45 Tahun Peristiwa Malari: Tolak PM Jepang, 11 Korban Jiwa Kerusuhan hingga Pembungkaman Mahasiswa
Hari ini 45 tahun yang lalu, 15 Januari 1974, mahasiswa turun ke jalan untuk menentang rencana investasi besar-besaran Jepang di Indonesia.
Awalnya, mahasiwa melakukan aksi di kampus Universitas Trisakti. Aksi tersebut dikenal dengan Apel Tritura 1974, yang berisi tiga tuntutan yaitu "turunkan harga, bubarkan asisten pribadi presiden, dan gantung koruptor".
Pada acara itu, aksi juga diakhiri dengan pembakaran boneka Tanaka yang disimbolkan sebagai penjajah ekonomi. Pada hari itu juga, ratusan mahasiswa dan pelajar melakukan long march dari Universitas Indonesia (UI) di Salemba, Jakarta Pusat ke Universitas Trisakti di Grogol, Jakarta Barat.
Kerusuhan mulai pecah ketika massa ingin bergerak menuju Istana Kepresidenan.
Saat itu, mulai terjadi bentrok mahasiswa dengan aparat. Pada sisi lain, mahasiswa juga telah bersiap siaga di di Pangkalan Udara Halim Perdanakusuma.
Karena dijaga ketat, rombongan mahasiswa tidak berhasil menerobos masuk pangkalan udara.
Kerusuhan mulai terjadi, antara lain di Jalan Nusantara, Sunter, Jakarta Utara. Ada massa yang beraksi dan mendorong mobil buatan Jepang hingga menjatuhkannya ke sungai.

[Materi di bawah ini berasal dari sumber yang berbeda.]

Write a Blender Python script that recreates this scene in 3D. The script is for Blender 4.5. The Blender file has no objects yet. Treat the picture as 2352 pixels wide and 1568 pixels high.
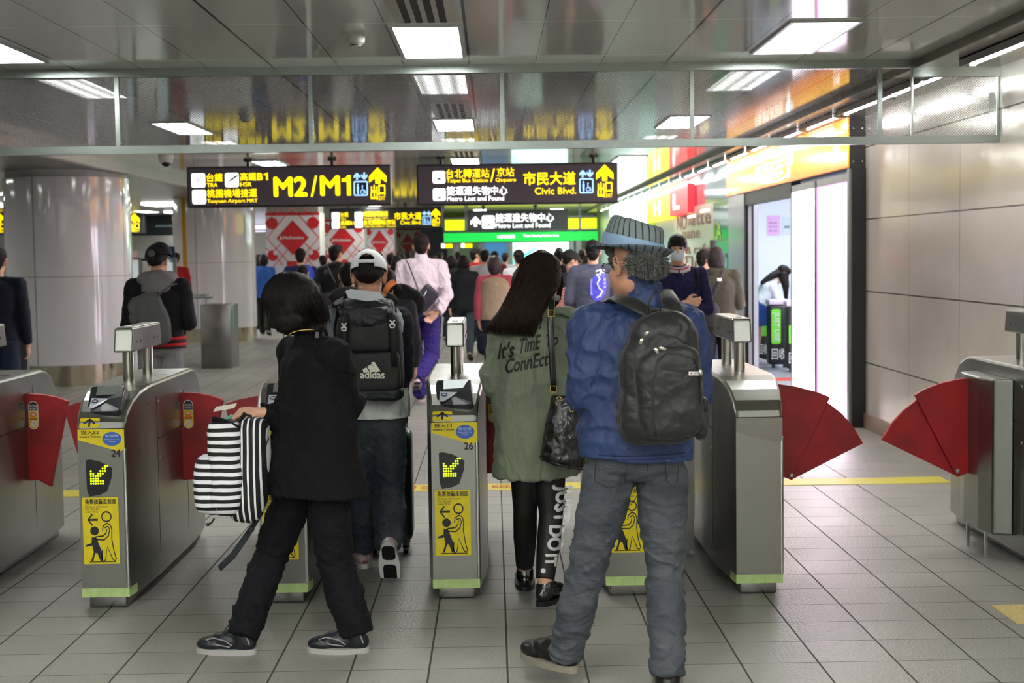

Kekacauan meledak dan terjadi kerusuhan di beberapa kota secara bersamaaan. Di jalan protokol kota, yaitu di Jalan Thamrin dan Jalan Sudirman, mobil-mobil dan barang buatan Jepang menjadi tujuan utama perusakan.
Barang-barang dirusak dan dibakar. Kondisi diperparah dengan penjarahan terhadap toko-toko, bahkan sejumlah sauna milik pengusaha Jepang juga dibakar habis.
Mahasiswa yang melakukan aksi politik tanpa kekerasan merasa aksinya dimanfaatkan hingga terjadi kerusuhan.
Jenderal Soemitro dan Adam Malik turun ke jalan
Meski dibayangi aksi demonstrasi besar-besaran, pertemuan Presiden Soeharto dengan PM Tanaka berjalan lancar di Istana Kepresidenan.
Pasukan dari sejumlah korps daerah militer di Pulau Jawa diambil untuk mengamankan sisi terluar Jakarta dan melindungi obyek vital dari aksi mahasiswa.
Dilansir dari Harian Kompas yang terbit pada 16 Januari 1974, pasukan Kostrad yang didampingi oleh beberapa mahasiswa lain yang menyandang bendera Merah Putih bersama Jenderal Soemitro turun ke jalan.

Langkah ini merupakan upaya Jenderal Soemitro selaku Komando Operasi Pemulihan Keamanan dan Ketertiban.
Dia mulai melakukan mediasi dengan perwakilan mahasiswa. Sementara itu, Menteri Luar Negeri Adam Malik juga turun untuk menenangkan massa.